タイトルに目が釘付けになった。樺沢紫苑『精神科医が教える 読んだら忘れない読書術』。自慢じゃないが、私は本の内容を忘れる名人だ。書評した本の内容さえ、すぐ忘れる。もし「読んだら忘れない読書術」があるなら、教えて教えて!
 1日1冊、月に30冊は読むという読書家の著者はいう。〈ネット情報というのは、デパ地下の試食のようなものです〉〈1年たって古くなるのが「情報」、10年たっても古くならないのが「知識」です〉〈私が考える「本を読んだ」の定義は、「内容を説明できること」、そして「内容について議論できること」です〉。ふむふむ、なるほど。納得したので、線を引いておこう。
〈読書量と年収は、比例する〉〈年収の高い人は読書量も多いという結果が出ています〉という話は、逆は真ならず(読書量が多い人の年収が高いとは限らない)だと思うので脇に「?」と書き込む。
 肝心の「読んだら忘れない読書術」はこれだ。〈「アウトプット」と「スキマ時間」。この2つを意識するだけで、あなたも「記憶に残る読書」ができるようになります〉。
「アウトプット読書術」とは、マーカーでラインを引く、本の内容を人に伝える、感想をSNSでシェアする、書評を書くなど。
 そういうことは全部やってるんですけどね、と思ったら次の「スキマ時間記憶強化読書術」にこんな教えが。〈まとめて読書するよりも、スキマ時間に読書したほうが「記憶」において有利な点が多いのです〉。60分連続で読むより15分単位の細切れ読書のほうが効率的なのだと。
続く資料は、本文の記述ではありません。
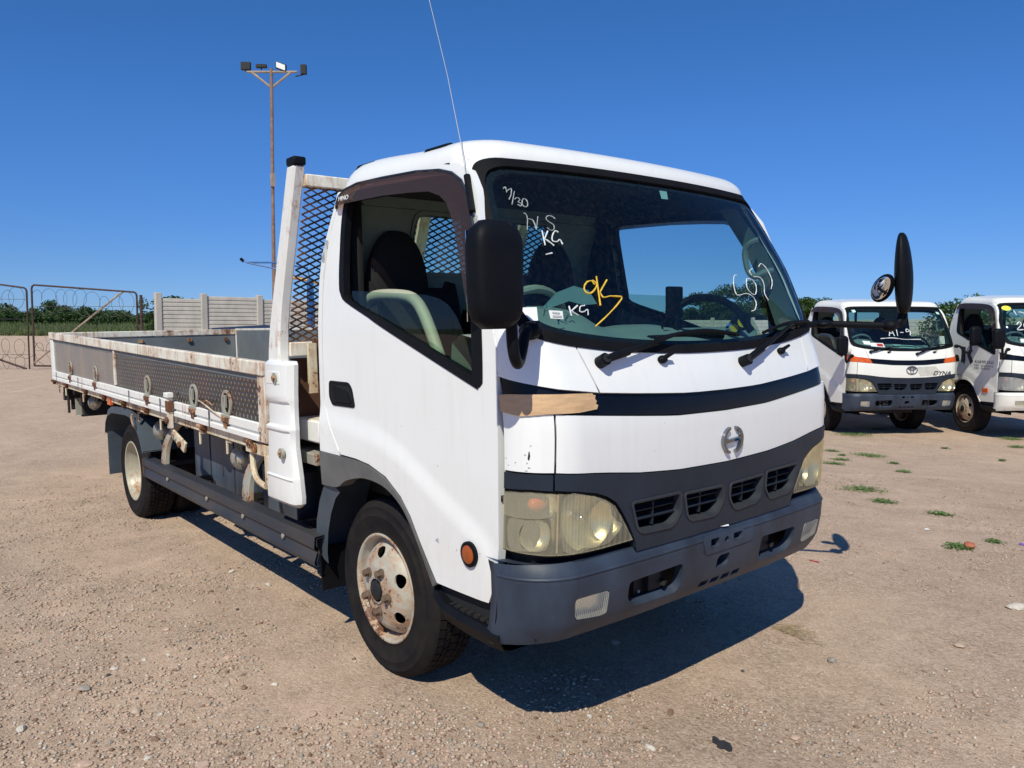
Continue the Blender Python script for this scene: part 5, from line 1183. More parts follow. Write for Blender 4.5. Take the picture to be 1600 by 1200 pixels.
# ================================================================== ground
def vnoise(x, y, seed=0):
    xi = np.floor(x).astype(np.int64); yi = np.floor(y).astype(np.int64); fx = x - xi; fy = y - yi; fx = fx * fx * (3 - 2 * fx); fy = fy * fy * (3 - 2 * fy)
    def hsh(a, b):
        n = (a * 374761393 + b * 668265263 + seed * 1274126177) & 0xffffffff; n = ((n ^ (n >> 13)) * 1103515245) & 0xffffffff; return ((n ^ (n >> 16)) & 0xffff) / 65535.
    return (hsh(xi, yi) * (1 - fx) + hsh(xi + 1, yi) * fx) * (1 - fy) + (hsh(xi, yi + 1) * (1 - fx) + hsh(xi + 1, yi + 1) * fx) * fy
def nstep(a, b, x): t = np.clip((x - a) / (b - a), 0, 1); return t * t * (3 - 2 * t)
def gh(x, y, detail=True):
    x = np.asarray(x, float); y = np.asarray(y, float)
    h = .0243 * y * (1 - nstep(1.2, 4.0, np.abs(y))) - .17 * nstep(3.5, 8, y) * (1 - nstep(16, 30, np.hypot(x, y)))
    r = np.hypot(x - CAMP.x, y - CAMP.y)
    h = h + 1.15 * nstep(34, 60, r) + 1.1 * nstep(58, 95, r) + 2.0 * nstep(100, 500, r)
    if detail:
        near = 1 - nstep(30, 60, r)
        h = h + near * (.020 * (vnoise(x * .9, y * .9, 1) - .5) + .012 * (vnoise(x * 3.1, y * 3.1, 2) - .5) + .007 * (vnoise(x * 9, y * 9, 3) - .5) + .004 * (vnoise(x * 27, y * 27, 4) - .5)) + (1 - near) * .25 * (vnoise(x * .08, y * .08, 5) - .5)
    return h
def grid_obj(name, r0, r1, nr, a0, a1, na, mat, zoff=0, full=False):
    rr = np.concatenate([[0.01], np.geomspace(r0, r1, nr)]) if full else np.geomspace(r0, r1, nr); aa = np.linspace(a0, a1, na, endpoint=not full); R_, A_ = np.meshgrid(rr, aa, indexing='ij')
    x = CAMP.x + R_ * np.cos(A_); y = CAMP.y + R_ * np.sin(A_); z = gh(x, y) + zoff
    V = np.stack([x, y, z], -1).reshape(-1, 3); n0, n1 = len(rr), len(aa)
    i, j = np.meshgrid(np.arange(n0 - 1), np.arange(n1 if full else n1 - 1), indexing='ij'); j2 = (j + 1) % n1
    F = np.stack([i * n1 + j, (i + 1) * n1 + j, (i + 1) * n1 + j2, i * n1 + j2], -1).reshape(-1, 4)
    me = bpy.data.meshes.new(name); me.vertices.add(len(V)); me.vertices.foreach_set('co', V.ravel()); me.loops.add(F.size); me.loops.foreach_set('vertex_index', F.ravel().astype(np.int32))
    me.polygons.add(len(F)); me.polygons.foreach_set('loop_start', np.arange(0, F.size, 4, dtype=np.int32)); me.polygons.foreach_set('loop_total', np.full(len(F), 4, np.int32)); me.update(calc_edges=True)
    me.polygons.foreach_set('use_smooth', [True] * len(F)); me.materials.append(MATS[mat]); o = bpy.data.objects.new(name, me); COL.objects.link(o); return o
def ground_mat():
    m, nt, p, o = nodes('gravel_sand'); p.inputs['Roughness'].default_value = .92; p.inputs['Specular IOR Level'].default_value = .2
    tc = N(nt, 'ShaderNodeTexCoord')
    def vor(scale, feat='F1'):
        v = N(nt, 'ShaderNodeTexVoronoi'); v.feature = feat; v.inputs['Scale'].default_value = scale; nt.links.new(tc.outputs['Object'], v.inputs['Vector']); return v
    v1 = vor(95); v2 = vor(45); v3 = vor(190)
    big = ramp(nt, noise(nt, .35, 6, .6), [(.35, 0.), (.65, 1.)]); mid = ramp(nt, noise(nt, 2.2, 6, .7), [(.35, 0.), (.68, 1.)]); fine = ramp(nt, noise(nt, 160, 4, .7), [(.3, 0.), (.7, 1.)])
    c = mixc(nt, big, (.62, .475, .36), (.55, .425, .32)); c = mixc(nt, mid, c, (.43, .32, .235), 'MIX'); 
    c = mixc(nt, ramp(nt, fine, [(0., 0.), (1., .75)]), c, (.62, .49, .37))
    # single grains: tint by cell
    sp = N(nt, 'ShaderNodeSeparateColor'); nt.links.new(v1.outputs['Color'], sp.inputs[0]); g1 = ramp(nt, sp.outputs[0], [(.0, (.20, .15, .11)), (.18, (.34, .25, .18)), (.55, (.54, .42, .32)), (.86, (.64, .48, .38)), (1., (.75, .67, .57))])
    msk = ramp(nt, noise(nt, 1.3, 5, .7), [(.34, .18), (.62, .72)]); c = mixc(nt, msk, c, g1)
    sp3 = N(nt, 'ShaderNodeSeparateColor'); nt.links.new(v3.outputs['Color'], sp3.inputs[0]); c = mixc(nt, .35, c, ramp(nt, sp3.outputs[1], [(.0, (.17, .125, .1)), (.5, (.38, .29, .22)), (1., (.6, .5, .42))]))
    cl = ramp(nt, noise(nt, 7, 5, .75), [(.40, 0.), (.70, .34)]); c = mixc(nt, cl, c, (.30, .215, .15))
    tr = ramp(nt, noise(nt, 1.1, 6, .7, (.35, 1.6, 1)), [(.56, 0.), (.70, .40)]); c = mixc(nt, tr, c, (.28, .19, .13))
    # scattered dark damp stains
    d = ramp(nt, noise(nt, .9, 3, .5, (1, 1, 1)), [(.70, 0.), (.76, .35)]); c = mixc(nt, d, c, (.20, .125, .085))
    # tyre tracks: arcs of pressed, paler sand with a tread ripple
    spx = N(nt, 'ShaderNodeSeparateXYZ'); nt.links.new(tc.outputs['Object'], spx.inputs[0])
    def M_(op, a, b=None, c_=None):
        x = N(nt, 'ShaderNodeMath', operation=op)
        for i, v in enumerate((a, b, c_)):
            if v is None: continue
            if hasattr(v, 'links'): nt.links.new(v, x.inputs[i])
            else: x.inputs[i].default_value = v
        return x.outputs[0]
    tot = None; wob = M_('MULTIPLY', M_('SUBTRACT', noise(nt, .5, 3), .5), .5)
    for cx, cy, R0 in ((-7., 24., 26.2), (-7., 24., 27.9), (-26., -14., 27.0), (-26., -14., 28.6), (16., -9., 20.5), (16., -9., 22.1), (-14., 18., 20.6)):
        d_ = M_('ADD', M_('SUBTRACT', M_('SQRT', M_('ADD', M_('POWER', M_('ADD', M_('SUBTRACT', spx.outputs[0], cx), 500.), 1.) if False else M_('MULTIPLY', M_('SUBTRACT', spx.outputs[0], cx), M_('SUBTRACT', spx.outputs[0], cx)), M_('MULTIPLY', M_('SUBTRACT', spx.outputs[1], cy), M_('SUBTRACT', spx.outputs[1], cy)))), R0), wob)
        k_ = M_('SUBTRACT', 1., M_('SMOOTH_MIN', M_('DIVIDE', M_('ABSOLUTE', d_), .12), 1., .3)); k_ = M_('MAXIMUM', k_, 0.); tot = k_ if tot is None else M_('MAXIMUM', tot, k_)
    rp_ = M_('MULTIPLY_ADD', M_('SINE', M_('MULTIPLY', M_('ADD', spx.outputs[0], M_('MULTIPLY', spx.outputs[1], .3)), 70.)), .3, .7); fade = ramp(nt, noise(nt, .8, 4), [(.42, 0.), (.6, 1.)])
    trk = M_('MULTIPLY', M_('MULTIPLY', tot, rp_), fade); c = mixc(nt, M_('MULTIPLY', trk, .55), c, (.66, .50, .385)); 
    c = mixc(nt, 1., c, (1.15, 1.09, 1.05), 'MULTIPLY')
    nt.links.new(c, p.inputs['Base Color'])
    h = mixc(nt, .5, v1.outputs['Distance'], v2.outputs['Distance']); h2 = mixc(nt, .3, h, fine)
    inv = N(nt, 'ShaderNodeMath', operation='MULTIPLY'); nt.links.new(h2, inv.inputs[0]); nt.links.new(msk, inv.inputs[1])
    b = N(nt, 'ShaderNodeBump'); b.inputs['Strength'].default_value = .8; b.inputs['Distance'].default_value = .018; b.invert = True
    nt.links.new(inv.outputs[0], b.inputs['Height']); b2 = N(nt, 'ShaderNodeBump'); b2.inputs['Strength'].default_value = .6; b2.inputs['Distance'].default_value = .012; nt.links.new(noise(nt, 90, 5, .75), b2.inputs['Height']); nt.links.new(b.outputs[0], b2.inputs['Normal']); nt.links.new(b2.outputs[0], p.inputs['Normal'])
    MATS['gravel_sand'] = m
ground_mat()
simple('grass_soil', (.10, .13, .045), .95, 0, .35, .25, .5, 3, col2=(.07, .10, .03))
simple('stone_tan', (.50, .38, .29), .85, 0, .3, 30, .3, 120); simple('stone_pale', (.62, .56, .48), .85, 0, .2, 40, .2, 150); simple('stone_grey', (.34, .305, .26), .85, 0, .25, 30, .3, 120)
simple('stone_pink', (.55, .39, .30), .85, 0, .2, 40, .3, 120); simple('stone_dark', (.09, .08, .075), .8, 0, .3, 40, .3, 120); simple('stone_brown', (.26, .155, .105), .85, 0, .3, 30, .3, 120); simple('brick_red', (.45, .14, .08), .9, 0, .3, 30, .3, 120); simple('purple_plastic', (.2, .12, .5), .5); simple('rubbish_black', (.035, .038, .045), .7, 0, .4, 60, .4, 60)
gA = grid_obj('ground', .25, 1600, 330, 0, 2 * pi, 900, 'gravel_sand', full=True); gA['kind'] = 'structure'
gf = grid_obj('grass_field', 59, 420, 60, radians(80), radians(245), 300, 'grass_soil', .05); gf['kind'] = 'structure'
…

 ガーン、私の読書は一気読みだよ。なので〈高い集中力が維持できる限界が15分〉のところに線を引いたが、一番ツボにハマったのはここ。〈厳しいようですが、そんな「読んでも忘れてしまう読書」で年に100冊読んだとしても、ザルで水をすくうようなもので、時間の無駄です〉。す、すみません。でも細切れ読書だと仕事にならないんですよ。